Significance and Claims
The authors claim that this work demonstrates the strong potential of tagged neutrino beams for precision oscillation physics. The primary significance lies in the ability to:

1. Decouple Systematics: By determining the initial state (flavor, energy, and propagation distance) on an event-by-event basis, the approach minimizes the systematic uncertainties associated with flux predictions and interaction modeling that limit conventional searches.
2. Multi-Channel Consistency: The facility enables the simultaneous study of disappearance and appearance channels for both $\nu_e$ and $\nu_\mu$ flavors, as well as comparisons between neutrinos and antineutrinos. This allows for rigorous cross-checks and detailed exploration of sterile neutrino phenomenology.

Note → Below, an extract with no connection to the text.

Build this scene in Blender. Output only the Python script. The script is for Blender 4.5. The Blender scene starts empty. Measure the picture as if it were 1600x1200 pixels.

3. Broad Parameter Space Coverage: The study shows that nuSCOPE can probe a broad region of parameter space motivated by existing anomalies while extending coverage into previously unexplored eV-scale territory.

The paper concludes that tagged neutrino beamlines represent a promising step toward a new generation of neutrino experiments with unprecedented control of the neutrino initial state, offering a new experimental avenue for short-baseline oscillation searches.